Of course, you can always go with company specific issues, highlighting how Oracle has lagged behind the move from servers on-site to cloud computing. Still, the company vigorously disputes, that and says they are successfully making the transition.
By the way, lots of crowing at the NYSE over its big win on Oracle — shares will begin trading on the NYSE in July. Oracle was a long-time Nasdaq listing and this is a big win for the Big Board.
Oracle will be the largest market transfer EVER among all exchanges, at $156.4 billion.
Elsewhere:
1) St. Louis Fed President James Bullard to Federal Reserve Chair Ben Bernanke Bernanke: my press release is better than your press release. You know you're in a new era when Bullard, one of two dissenters to Wednesday's FOMC decision, issued his own press release to chastise Bernanke on the timing —and the logic—of Bernanke's announcement.
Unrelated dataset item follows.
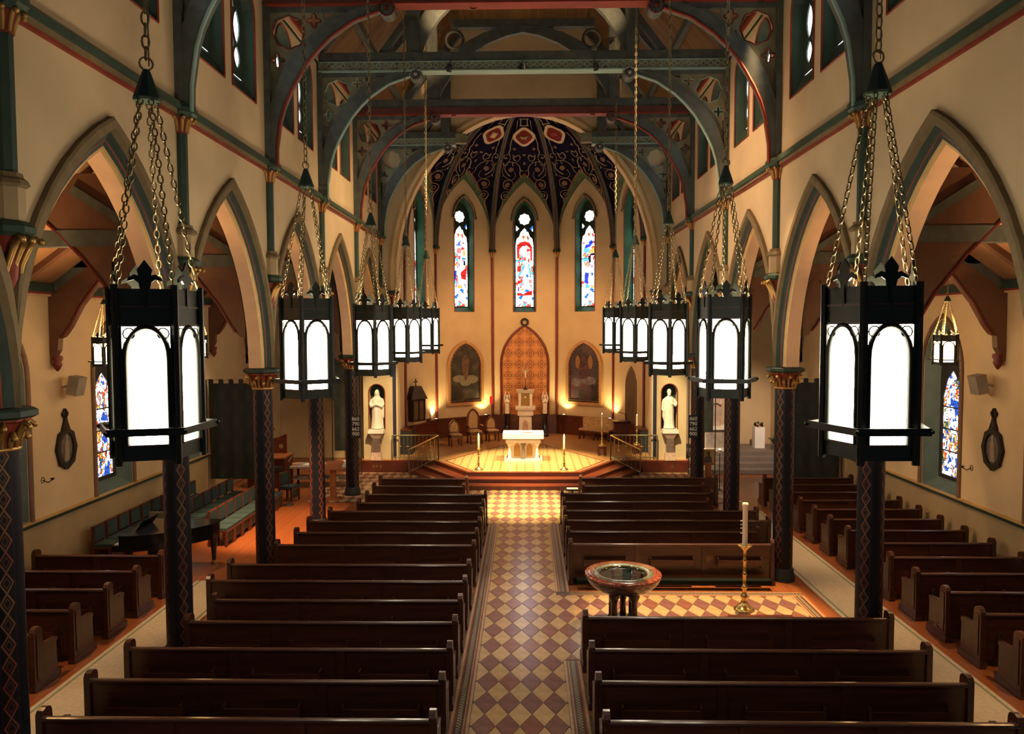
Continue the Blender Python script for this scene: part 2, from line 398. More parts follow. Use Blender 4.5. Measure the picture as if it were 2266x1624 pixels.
for n, (cy, cx, dark, P, A) in enumerate(tiles):
    dz = random.uniform(-.0015, .002)
    if n < 300:
        full = abs(A - DX*DY/2*.965**2) < .002
        v = random.random() < .3
        mt = (TD2 if v else TD) if dark else (TLm2 if v else TLm)
        key = (mt.name, full)
        if full and key in share: me = share[key]
        else:
            g = G(); tile_geo(g, P, 0, (cx, cy)); me = g.mesh('tile', mt)
            if full: share[key] = me
        link('tile', me, fl, (cx, cy, dz))
    else: tile_geo(rest[dark], P, dz)
for x0, x1 in ((-6.9, -1.3), (1.3, 6.9)):
    for i in range(-22, 23):
        for j in range(18, 30):
            for dark in (0, 1):
                cx = (i + (.5 if dark else 0))*DX; cy = TY0 + (j + (0 if dark else .5))*DY; h, k = DX/2*.965, DY/2*.965
                P = clip([(cx+h, cy), (cx, cy+k), (cx-h, cy), (cx, cy-k)], x0, x1, 23.9, 28.9)
                if len(P) >= 3: tile_geo(rest[dark], P, random.uniform(-.0015, .002))
for d, mt in ((0, TLm), (1, TD)):
    if rest[d].v: rest[d].obj('far_tiles', mt, fl, kind='stuff')
def border_run(x0, x1, y0, y1, flip):
    """five parallel border strips, along the longer side"""
    cuts = [0, .16, .24, .32, .42, .66, .74, .82, 1]; ms = [0, 1, 0, 2, 3, 2, 0, 1]
    mats = [BORD, mat('border_red', (.25, .06, .04), .35), mat('border_maroon', (.13, .05, .04), .35), MOS]
    for a, b, mi in zip(cuts, cuts[1:], [0, 1, 0, 2, 3, 2, 1, 0]):
        if flip: a, b = 1-b, 1-a
        if y1-y0 > x1-x0: g = G().box(x0+(x1-x0)*a, x0+(x1-x0)*b-.004, y0, y1, -.011, random.uniform(-.001, .001))
        else: g = G().box(x0, x1, y0+(y1-y0)*a, y0+(y1-y0)*b-.004, -.011, random.uniform(-.001, .001))
        g.obj('border_strip', mats[mi], fl)
border_run(-.98, -.705, 5.2, 21.27, True); border_run(.705, .98, 5.2, 12.40, False); border_run(.705, .98, 15.70, 21.27, False)
border_run(.99, 5.78, 15.51, 15.72, False); border_run(5.51, 5.78, 12.42, 15.50, False); border_run(.99, 5.78, 12.2, 12.41, True)
# side paving in front of the sanctuary
for s in (-1, 1):
    xs = sorted((s*1.3, s*6.9)); G().box(xs[0], xs[1], 23.9, 28.9, -.012, -.0035).obj('side_paving_bed', mat('grout', (0, 0, 0)), fl)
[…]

Here's the relevant paragraph:
"President Bullard also felt that the Committee's decision to authorize the Chairman to lay out a more elaborate plan for reducing the pace of asset purchases was inappropriately timed. The Committee was, through the Summary of Economic Projections process, marking down its assessment of both real GDP growth and inflation for 2013, and yet simultaneously announcing that less accommodative policy may be in store. President Bullard felt that a more prudent approach would be to wait for more tangible signs that the economy was strengthening and that inflation was on a path to return toward target before making such an announcement."
In other words, Bullard told Bernanke what he was doing (lowering growth expectations while simultaneously saying the Fed may taper bond purchases because the economy was doing better) didn't make any sense.
2) The quarterly share rebalancing of the S&P 500, S&P MidCap 400, S&P SmallCap 600 Indices will take place at the close today.
3) Some progress on a banking union in Europe. The ESM (Euriopean Stability Mechanism) will be able to make direct capital injections into banks — prior discussion had the ESM only being permitted to give money to sovereign countries, who could then loan money to banks if they chose to. This created a pernicious circle, where the problems were merely transferred to sovereign balance sheets.